Mustafa Akyol, a senior fellow at the Cato Institute’s Center for Global Liberty and Prosperity and a self-described “Islamic modernist,” gave a lecture titled “Religious Freedom in Islam” on Tuesday at the Eck Visitors Center, during which he promoted religious tolerance throughout the world.
Akyol began the lecture by retelling a recent incident between him and the Malaysian religious police following a lecture he gave on apostasy in the country. Following his lecture on religious freedom, Akyol said, he was placed in front of a Sharia court for reciting the Quran without a permit, and was only released because of connections between his father, the Turkish former president and the Malaysian monarchy.
The irony of this story provided a basis from which Akyol spoke on the need for more religious toleration in the Muslim world. Though many Westerners may feel that Islam is medieval and incongruent with toleration, Akyol said, there are many precedents for religious tolerance in its history.
“Islam has strong assets for religious freedom,” he said. “But also we have issues in Islam that we have to deal with and we have to reinterpret. … Muslims are proud to say at a time when in medieval Spain … the Catholics at the time were not very liberal … at that time in the Islamic world because it accepted the rights of Jews and Christians to remain as Jews and Christians — it was more liberal.”
Though this precedent exists, Akyol said the toleration was contingent on the religious minorities’ willingness to accept inferiority.
“This toleration — and toleration is the right word — was not based on equality,” he said. “Muslims made sure that they were the ruling, supreme nation. Jews and Christians are tolerated, but as inferior. And this has some clear expressions, one of them was that Jews and Christians were forced to pay an extra tax. … They could not serve in the military and in the state, so the state belonged to Muslims.”
Since this point in history, however, Akyol said the Islamic world has begun to fall behind the development of human rights.

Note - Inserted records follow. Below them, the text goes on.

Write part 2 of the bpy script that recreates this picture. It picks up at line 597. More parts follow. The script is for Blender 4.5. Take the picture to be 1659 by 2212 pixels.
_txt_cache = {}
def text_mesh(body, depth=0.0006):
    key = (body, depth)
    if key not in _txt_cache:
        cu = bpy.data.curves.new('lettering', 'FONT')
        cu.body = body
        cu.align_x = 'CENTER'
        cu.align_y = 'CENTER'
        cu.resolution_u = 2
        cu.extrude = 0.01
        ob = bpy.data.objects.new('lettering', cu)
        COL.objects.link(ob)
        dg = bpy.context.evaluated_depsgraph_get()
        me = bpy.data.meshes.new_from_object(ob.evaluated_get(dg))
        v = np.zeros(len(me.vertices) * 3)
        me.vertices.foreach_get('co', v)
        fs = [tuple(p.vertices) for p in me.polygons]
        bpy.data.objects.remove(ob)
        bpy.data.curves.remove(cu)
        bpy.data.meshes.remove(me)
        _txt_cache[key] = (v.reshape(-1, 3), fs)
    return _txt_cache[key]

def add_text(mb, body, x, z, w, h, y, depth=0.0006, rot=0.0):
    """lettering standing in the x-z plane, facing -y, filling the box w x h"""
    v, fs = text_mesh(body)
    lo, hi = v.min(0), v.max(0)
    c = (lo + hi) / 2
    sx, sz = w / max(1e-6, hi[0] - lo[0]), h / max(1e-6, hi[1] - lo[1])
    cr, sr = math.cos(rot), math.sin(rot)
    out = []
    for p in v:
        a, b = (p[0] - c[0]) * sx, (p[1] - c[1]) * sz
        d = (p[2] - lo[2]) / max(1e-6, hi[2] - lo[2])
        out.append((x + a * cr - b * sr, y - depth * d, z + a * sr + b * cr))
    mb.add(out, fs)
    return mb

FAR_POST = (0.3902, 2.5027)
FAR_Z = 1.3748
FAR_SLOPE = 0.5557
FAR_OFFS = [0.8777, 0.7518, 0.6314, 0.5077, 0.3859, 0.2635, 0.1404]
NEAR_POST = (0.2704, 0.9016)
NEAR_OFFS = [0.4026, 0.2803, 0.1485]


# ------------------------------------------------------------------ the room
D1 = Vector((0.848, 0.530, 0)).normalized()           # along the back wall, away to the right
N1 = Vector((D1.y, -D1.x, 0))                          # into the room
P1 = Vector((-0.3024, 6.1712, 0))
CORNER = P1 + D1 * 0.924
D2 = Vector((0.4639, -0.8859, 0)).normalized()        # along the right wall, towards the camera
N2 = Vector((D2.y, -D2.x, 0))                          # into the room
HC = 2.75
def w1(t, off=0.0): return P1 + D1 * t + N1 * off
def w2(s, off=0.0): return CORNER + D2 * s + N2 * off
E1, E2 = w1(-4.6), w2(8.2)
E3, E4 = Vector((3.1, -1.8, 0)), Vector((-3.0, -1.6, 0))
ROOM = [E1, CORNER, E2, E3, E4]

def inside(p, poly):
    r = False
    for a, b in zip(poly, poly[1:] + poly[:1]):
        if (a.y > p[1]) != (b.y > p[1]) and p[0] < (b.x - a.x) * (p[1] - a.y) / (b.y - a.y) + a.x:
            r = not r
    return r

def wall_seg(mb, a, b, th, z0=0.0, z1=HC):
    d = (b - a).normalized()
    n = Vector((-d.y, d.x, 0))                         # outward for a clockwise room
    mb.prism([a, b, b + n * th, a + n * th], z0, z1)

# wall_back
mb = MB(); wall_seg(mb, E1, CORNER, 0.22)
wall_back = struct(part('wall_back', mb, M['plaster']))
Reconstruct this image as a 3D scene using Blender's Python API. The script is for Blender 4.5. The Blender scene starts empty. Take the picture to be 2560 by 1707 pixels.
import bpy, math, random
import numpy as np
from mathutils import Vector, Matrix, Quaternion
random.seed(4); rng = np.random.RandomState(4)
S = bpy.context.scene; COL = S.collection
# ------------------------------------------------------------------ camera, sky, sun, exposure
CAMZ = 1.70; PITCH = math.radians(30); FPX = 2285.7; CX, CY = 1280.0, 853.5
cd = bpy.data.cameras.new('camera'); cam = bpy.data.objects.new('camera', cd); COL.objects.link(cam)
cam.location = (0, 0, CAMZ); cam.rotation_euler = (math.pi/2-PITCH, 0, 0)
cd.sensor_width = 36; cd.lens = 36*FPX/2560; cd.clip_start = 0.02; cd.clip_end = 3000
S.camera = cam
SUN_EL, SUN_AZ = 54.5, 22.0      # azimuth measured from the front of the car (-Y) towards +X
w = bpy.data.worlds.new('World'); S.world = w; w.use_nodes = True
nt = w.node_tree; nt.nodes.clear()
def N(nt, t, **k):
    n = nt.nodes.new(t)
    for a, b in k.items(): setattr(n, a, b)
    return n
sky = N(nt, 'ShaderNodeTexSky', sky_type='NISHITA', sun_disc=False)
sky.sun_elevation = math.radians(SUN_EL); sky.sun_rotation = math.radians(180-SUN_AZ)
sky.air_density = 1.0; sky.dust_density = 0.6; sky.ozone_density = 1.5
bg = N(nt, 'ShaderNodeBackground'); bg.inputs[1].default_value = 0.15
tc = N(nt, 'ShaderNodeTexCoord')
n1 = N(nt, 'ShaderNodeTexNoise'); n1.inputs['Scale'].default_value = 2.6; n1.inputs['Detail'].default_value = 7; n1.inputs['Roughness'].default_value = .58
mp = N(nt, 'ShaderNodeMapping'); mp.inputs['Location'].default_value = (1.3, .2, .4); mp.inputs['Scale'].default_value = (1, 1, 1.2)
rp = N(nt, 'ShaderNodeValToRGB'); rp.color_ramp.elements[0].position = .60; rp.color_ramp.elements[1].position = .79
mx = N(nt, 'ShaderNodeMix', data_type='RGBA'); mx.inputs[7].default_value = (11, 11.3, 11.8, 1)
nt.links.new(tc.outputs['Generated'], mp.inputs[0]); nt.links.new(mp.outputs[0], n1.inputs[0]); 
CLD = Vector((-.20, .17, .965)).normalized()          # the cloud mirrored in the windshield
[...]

“In the face of this modern development [of human rights] … there is a friction today still between modern definition of human rights and Islamic authorities and Islamic interpretations,” he said.
Akyol said change is happening, but such massive change does not occur overnight.
“Now, are there Muslims trying to deal with this issue and offer this reformation? Yes,” he said. “There are Muslim rulers, intellectuals, institutions, countries — this is a thing that’s been going on for more than a century. It began in the 19th century, it’s still going on, the battle is still going on. Let me tell you, it’s not that easy and fast to change a culture and civilization.”
Akyol offered a suggestion to begin encouraging this change.
“One way to bring human rights … is to minimize the role of Islamic law and bring secular laws that will establish equality,” he said. “And this has been tried, and it’s worked.”
Akyol pointed to the example of Turkey following World War I as an example of how secularization of laws can help modernize societies. Akyol also said the most permanent solution to advancing religious toleration is reinterpreting Sharia and the Quran altogether.
“Another approach is to reinterpret Sharia, and that’s what I’m interested in because once you push the religious convictions aside for secular institutions, they’re still there,” he said. “They will want to come back, and there will be a tension between them and the secular space.”
The best way to go about reinterpreting the Quran is through historicism, which focuses on divine intent in the context of the work’s initial production, Akyol said.
“God spoke not in a vacuum, he spoke in a context, in a society that had a culture,” he said. “Therefore, when you look at the Quran, you should look at the divine intent and you should bring it to today with the impact but not the social context.”
Whereas the West views many Middle Eastern countries as medieval, Akyol said, Middle Eastern countries view the West as exploitative and hypocritical. He said the best way for Western countries to promote secularization in Middle Eastern countries is to remain principled and set an example through their actions.
“If the West wants to help in advancing human rights … they can do one thing and that is to be principled,” he said. “Do not use these concepts for colonial design, do not use these concepts sometimes only to advance the rights of your own people, do not use these concepts to bash the regimes that are your enemies, but then, when the same [violations of human rights] are committed by the regimes that are your allies, don’t look the other way.”